Lepers were outcasts, required by the law to stand at a distance from people (Lev.13:45f). But in the story of the Ten Lepers, shared misery had brought Jewish and Samaritan lepers together! Had they not been lepers, they would never have been found in one another's company! There was deep religious hatred between the Jews and the Samaritans. The Samaritans were heretics and foreigners in the eyes of the Jews, and their region a melting-pot of different cults and customs, and Jews despised it as a blot on their country.
It was a very inconveniently situated blot: right in the middle. So when Jews wanted to travel between Galilee in the north and Judea in the south, they had either to pass through Samaritan country or to skirt it. Things could be unpleasant for them if they passed through, but the journey was twice as long if they went around.
There may be Samaritan territory in the middle of our life.
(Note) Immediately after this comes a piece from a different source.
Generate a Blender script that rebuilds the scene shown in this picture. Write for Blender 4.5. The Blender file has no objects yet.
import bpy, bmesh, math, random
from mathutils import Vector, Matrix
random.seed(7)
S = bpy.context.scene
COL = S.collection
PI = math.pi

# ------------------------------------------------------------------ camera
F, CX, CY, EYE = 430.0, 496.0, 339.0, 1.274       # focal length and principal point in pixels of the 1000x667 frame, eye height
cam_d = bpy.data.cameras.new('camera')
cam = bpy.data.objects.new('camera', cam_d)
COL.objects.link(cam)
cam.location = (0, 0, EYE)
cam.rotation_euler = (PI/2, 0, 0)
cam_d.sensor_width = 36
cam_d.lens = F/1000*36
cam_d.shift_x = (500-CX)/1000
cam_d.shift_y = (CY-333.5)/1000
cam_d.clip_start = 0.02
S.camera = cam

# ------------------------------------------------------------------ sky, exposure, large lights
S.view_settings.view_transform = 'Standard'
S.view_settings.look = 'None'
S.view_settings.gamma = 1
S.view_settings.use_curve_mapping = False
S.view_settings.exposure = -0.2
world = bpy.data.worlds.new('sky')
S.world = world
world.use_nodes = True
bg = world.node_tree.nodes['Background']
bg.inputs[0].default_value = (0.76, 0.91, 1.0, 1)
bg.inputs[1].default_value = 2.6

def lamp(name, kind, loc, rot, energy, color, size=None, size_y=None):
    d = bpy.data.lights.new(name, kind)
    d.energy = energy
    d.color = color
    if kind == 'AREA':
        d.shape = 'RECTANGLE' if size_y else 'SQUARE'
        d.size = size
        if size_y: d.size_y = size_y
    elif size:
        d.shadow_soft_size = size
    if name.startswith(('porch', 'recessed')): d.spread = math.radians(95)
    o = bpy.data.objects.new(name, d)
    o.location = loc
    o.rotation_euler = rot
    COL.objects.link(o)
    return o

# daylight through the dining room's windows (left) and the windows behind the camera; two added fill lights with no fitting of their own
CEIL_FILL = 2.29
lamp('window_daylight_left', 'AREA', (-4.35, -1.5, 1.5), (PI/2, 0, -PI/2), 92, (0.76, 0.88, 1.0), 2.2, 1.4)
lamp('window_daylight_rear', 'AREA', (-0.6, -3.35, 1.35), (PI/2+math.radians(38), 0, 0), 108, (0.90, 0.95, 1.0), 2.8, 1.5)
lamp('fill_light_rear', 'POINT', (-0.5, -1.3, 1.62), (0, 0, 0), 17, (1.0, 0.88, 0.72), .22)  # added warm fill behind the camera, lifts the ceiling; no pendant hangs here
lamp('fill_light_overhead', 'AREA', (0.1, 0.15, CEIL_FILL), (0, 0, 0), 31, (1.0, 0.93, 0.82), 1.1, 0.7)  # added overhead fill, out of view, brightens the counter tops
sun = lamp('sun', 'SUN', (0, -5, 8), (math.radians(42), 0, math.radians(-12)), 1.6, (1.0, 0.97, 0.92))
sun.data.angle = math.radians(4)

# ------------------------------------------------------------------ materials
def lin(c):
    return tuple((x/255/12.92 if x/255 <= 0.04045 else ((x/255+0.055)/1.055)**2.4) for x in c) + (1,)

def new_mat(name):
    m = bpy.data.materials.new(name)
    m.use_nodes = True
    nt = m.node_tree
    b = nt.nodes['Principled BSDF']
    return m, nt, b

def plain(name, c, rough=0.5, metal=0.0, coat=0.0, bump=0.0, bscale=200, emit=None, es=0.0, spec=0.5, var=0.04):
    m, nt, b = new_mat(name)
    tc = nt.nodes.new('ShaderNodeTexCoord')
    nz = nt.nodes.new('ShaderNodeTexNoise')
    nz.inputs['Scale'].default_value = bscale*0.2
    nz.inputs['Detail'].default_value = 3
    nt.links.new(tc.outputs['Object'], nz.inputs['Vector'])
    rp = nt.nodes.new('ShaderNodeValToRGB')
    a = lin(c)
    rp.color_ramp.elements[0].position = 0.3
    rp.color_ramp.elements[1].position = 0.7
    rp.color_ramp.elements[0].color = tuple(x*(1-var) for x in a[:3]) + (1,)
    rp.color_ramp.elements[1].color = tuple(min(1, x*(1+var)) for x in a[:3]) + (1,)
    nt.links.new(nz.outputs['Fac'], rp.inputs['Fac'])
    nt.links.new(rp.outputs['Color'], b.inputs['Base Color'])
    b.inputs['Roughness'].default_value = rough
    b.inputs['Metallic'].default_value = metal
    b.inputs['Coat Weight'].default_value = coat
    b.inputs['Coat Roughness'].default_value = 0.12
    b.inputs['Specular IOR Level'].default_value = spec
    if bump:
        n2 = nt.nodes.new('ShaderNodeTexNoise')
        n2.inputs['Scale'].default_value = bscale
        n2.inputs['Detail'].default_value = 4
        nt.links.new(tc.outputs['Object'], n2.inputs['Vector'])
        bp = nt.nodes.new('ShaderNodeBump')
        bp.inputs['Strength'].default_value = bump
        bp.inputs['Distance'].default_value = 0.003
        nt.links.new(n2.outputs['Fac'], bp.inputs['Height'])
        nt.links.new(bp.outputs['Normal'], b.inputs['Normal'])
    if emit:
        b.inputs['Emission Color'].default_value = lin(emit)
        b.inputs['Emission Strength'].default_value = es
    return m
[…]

It is the part of our life that is a mess, which we don’t want to face: where we are at our very weakest and worst, where our thoughts and motives are all mixed up and unclear, where we have never had peace and hardly dare to hope for it. Instead of skirting around it if we invite Jesus into it we will find the mess cleaned up. Many of the heroes and heroines of Jesus' stories were Samaritans! – the one leper, the Good Samaritan, the Samaritan woman at the well. And so there’s hope for us all!
The Indian poet and philosopher, Rabindranath Tagore, wrote, “We are beginning to discover that our problem is worldwide, and no one people of the earth can work out its salvation by detaching itself from others. Either we shall be saved together or drown together into destruction.” If love doesn’t bring us together, adversity will. Martin of Tours is one who reached out to share the adversity of others. His famous legend of cutting his coat in half to cover a beggar who was freezing, and later realizing that it was Christ himself who received it and returned his half cloak when he reached home shows our sharing in others misery will be rewarded.